The Astrophysical Journal American Astronomical Society 1000:1 (2026) 70

Authors:

Sumit K Sarbadhicary, Jordan Wagner, Eric W Koch, Ness Mayker Chen, Adam K Leroy, Natalia Lahén, Erik Rosolowsky, Kathryn F Neugent, Chang-Goo Kim, Laura Chomiuk, Julianne J Dalcanton, Laura A Lopez, Nickolas M Pingel, Remy Indebetouw, Thomas G Williams, Elizabeth Tarantino, Jennifer Donovan Meyer, Evan D Skillman, Adam Smercina, Amanda A Kepley, Eric J Murphy, Jay Strader, Tony Wong, Snežana Stanimirović, Vicente Villanueva

Abstract:

The effect of supernovae (SNe) on star formation in the interstellar medium (ISM) depends sensitively on where SNe explode with respect to ISM clouds. Observationally, SN ISM environments characterized by spatially resolved gas maps can empirically guide the placement of SNe in subgrid models, but unfortunately such measurements remain scarce, as SNe are rare and often distant.

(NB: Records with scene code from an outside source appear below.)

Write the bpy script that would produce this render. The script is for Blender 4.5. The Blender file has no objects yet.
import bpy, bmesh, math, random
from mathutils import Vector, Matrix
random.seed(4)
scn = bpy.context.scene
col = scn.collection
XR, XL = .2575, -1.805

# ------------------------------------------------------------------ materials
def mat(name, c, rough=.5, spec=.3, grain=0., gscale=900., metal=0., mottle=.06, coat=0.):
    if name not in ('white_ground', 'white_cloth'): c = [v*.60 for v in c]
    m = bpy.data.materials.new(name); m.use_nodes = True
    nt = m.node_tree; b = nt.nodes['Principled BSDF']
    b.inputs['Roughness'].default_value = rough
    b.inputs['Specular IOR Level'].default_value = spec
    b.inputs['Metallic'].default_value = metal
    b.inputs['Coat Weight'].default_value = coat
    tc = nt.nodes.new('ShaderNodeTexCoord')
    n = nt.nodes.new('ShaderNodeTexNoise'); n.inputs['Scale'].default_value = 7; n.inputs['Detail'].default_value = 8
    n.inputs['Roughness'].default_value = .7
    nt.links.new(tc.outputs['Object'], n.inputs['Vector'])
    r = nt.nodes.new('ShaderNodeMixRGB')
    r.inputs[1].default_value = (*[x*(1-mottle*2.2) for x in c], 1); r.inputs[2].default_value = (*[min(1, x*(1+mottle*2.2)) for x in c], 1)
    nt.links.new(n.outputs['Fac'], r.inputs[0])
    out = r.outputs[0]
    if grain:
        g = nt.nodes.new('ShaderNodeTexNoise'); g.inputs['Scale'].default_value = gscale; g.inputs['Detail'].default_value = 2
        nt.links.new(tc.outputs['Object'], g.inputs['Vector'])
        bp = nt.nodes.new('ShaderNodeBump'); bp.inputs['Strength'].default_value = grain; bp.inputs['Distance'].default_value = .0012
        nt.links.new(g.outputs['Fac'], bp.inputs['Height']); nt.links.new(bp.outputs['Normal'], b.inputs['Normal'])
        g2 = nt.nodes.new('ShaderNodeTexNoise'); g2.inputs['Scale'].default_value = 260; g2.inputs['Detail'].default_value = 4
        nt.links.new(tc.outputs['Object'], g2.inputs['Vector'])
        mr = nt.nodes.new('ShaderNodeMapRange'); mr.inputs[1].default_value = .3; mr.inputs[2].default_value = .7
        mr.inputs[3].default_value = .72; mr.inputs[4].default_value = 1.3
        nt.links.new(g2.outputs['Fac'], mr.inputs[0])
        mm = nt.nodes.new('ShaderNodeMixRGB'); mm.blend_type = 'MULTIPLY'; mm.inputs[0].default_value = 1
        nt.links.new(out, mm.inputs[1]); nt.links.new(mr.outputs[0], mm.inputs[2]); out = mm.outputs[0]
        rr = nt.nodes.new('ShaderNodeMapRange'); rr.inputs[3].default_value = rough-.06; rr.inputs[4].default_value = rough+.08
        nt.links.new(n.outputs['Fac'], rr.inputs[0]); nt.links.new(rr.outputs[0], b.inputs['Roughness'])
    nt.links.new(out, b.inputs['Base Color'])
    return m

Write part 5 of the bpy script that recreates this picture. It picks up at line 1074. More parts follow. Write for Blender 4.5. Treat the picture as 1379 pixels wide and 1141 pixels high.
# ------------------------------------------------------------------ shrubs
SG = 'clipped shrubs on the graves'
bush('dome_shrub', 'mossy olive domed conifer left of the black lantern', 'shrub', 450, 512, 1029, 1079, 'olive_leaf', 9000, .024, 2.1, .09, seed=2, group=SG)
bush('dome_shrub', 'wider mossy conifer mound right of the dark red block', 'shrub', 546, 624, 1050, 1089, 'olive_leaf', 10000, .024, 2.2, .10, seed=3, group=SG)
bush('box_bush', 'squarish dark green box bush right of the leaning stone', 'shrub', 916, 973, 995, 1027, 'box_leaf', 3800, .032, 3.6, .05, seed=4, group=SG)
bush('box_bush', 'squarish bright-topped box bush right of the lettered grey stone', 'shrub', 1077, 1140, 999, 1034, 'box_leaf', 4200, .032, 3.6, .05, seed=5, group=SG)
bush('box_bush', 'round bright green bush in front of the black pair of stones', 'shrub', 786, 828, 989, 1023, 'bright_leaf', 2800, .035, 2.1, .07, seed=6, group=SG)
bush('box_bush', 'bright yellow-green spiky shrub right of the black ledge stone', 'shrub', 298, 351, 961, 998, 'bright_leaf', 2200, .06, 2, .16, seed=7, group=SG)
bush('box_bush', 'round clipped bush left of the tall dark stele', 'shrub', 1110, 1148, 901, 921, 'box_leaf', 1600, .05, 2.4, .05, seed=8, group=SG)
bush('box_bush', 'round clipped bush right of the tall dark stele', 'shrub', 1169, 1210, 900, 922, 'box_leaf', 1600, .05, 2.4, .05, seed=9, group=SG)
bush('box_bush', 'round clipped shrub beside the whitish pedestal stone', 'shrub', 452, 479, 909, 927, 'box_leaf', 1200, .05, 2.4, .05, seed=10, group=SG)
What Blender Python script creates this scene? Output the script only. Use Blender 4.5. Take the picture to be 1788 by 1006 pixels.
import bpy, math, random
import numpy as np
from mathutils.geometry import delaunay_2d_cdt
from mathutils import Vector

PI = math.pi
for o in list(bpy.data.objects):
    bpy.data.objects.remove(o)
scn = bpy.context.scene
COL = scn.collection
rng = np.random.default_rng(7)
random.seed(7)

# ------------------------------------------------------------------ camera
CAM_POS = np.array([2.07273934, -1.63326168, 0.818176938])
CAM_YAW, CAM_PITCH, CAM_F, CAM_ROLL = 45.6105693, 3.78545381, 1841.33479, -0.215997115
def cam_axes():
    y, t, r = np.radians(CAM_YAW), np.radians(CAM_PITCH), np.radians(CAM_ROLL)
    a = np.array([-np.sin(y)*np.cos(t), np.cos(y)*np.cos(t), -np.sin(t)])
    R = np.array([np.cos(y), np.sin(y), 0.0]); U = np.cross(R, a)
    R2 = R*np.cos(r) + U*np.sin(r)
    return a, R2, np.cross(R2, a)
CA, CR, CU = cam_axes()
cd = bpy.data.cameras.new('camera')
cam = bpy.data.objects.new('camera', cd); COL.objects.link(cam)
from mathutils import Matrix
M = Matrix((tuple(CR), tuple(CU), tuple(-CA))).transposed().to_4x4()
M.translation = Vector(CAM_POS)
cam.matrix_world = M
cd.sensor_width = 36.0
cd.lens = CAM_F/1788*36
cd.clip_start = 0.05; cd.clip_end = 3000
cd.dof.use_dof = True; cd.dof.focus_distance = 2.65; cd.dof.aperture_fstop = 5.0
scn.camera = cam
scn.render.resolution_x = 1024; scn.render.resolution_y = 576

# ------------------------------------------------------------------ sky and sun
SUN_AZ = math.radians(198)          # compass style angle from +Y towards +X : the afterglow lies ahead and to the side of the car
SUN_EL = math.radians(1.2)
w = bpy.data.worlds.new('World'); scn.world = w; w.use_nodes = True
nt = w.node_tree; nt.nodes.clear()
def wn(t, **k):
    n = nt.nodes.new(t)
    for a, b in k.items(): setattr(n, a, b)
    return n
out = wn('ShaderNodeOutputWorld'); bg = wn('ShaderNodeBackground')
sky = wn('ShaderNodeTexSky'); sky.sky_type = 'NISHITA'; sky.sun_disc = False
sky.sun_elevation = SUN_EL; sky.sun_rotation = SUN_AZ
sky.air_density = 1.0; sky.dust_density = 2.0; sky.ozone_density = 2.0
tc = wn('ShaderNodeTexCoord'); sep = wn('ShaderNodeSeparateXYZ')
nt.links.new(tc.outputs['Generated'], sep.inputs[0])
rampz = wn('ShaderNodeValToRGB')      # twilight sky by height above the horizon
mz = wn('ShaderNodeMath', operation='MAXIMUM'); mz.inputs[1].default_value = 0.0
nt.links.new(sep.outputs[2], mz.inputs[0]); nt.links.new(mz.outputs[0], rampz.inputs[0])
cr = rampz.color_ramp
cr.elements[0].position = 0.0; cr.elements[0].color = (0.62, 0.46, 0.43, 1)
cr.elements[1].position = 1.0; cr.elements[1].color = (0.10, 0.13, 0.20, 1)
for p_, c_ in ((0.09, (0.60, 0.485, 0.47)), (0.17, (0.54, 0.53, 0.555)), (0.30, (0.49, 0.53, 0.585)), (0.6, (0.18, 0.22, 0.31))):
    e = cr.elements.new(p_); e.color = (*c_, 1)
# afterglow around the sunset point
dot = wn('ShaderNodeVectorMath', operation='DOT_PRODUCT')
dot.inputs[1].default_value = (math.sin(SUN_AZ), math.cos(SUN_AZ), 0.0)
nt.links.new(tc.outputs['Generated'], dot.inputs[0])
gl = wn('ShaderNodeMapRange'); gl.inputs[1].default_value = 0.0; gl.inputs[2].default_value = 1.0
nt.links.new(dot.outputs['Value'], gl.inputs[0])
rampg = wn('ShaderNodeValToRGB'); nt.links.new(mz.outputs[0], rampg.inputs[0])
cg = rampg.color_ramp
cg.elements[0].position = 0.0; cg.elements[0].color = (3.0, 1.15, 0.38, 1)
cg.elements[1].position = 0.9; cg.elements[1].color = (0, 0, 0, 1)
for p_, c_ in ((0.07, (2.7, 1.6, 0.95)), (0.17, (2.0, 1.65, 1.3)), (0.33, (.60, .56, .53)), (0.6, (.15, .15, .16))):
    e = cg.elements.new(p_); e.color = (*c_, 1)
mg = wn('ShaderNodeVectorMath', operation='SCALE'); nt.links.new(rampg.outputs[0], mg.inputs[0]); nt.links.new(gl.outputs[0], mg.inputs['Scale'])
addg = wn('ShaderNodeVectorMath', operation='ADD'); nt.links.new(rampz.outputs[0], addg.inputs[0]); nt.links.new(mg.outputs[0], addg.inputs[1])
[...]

Here we demonstrate a new approach—mapping the ISM around evolved massive stars that are soon to explode. These provide a substantially larger sample of “explosion sites” (than just historical SNe) in nearby galaxies that have high-resolution atomic and molecular ISM maps from the Jansky Very Large Array and Atacama Large Millimeter/submillimeter Array. We demonstrate this technique in the well-resolved Local Group spiral M33 by analyzing the 50 pc scale projected ISM densities around red supergiants (RSGs; 8–30 M⊙ stars) Wolf–Rayet stars (W-Rs; >30M⊙ stars), and supernova remnants. We find a mass-dependent correlation between stars and gas clouds, with at least 45% of W-Rs and up to 77% of RSGs having no detectable H2 at their pixel locations. In the sample with H2 detections, we find that more-massive younger progenitors are coincident with denser gas. We show that the density distributions for stars >15 M⊙ are statistically distinct from random alignment of stars and gas in M33. Our work provides the first observationally derived estimate of the fraction of the SN-producing stellar population correlated with ISM density peaks. We demonstrate how this can be compared with galaxy simulations, and advocate similar comparisons to the community for constraining subgrid models.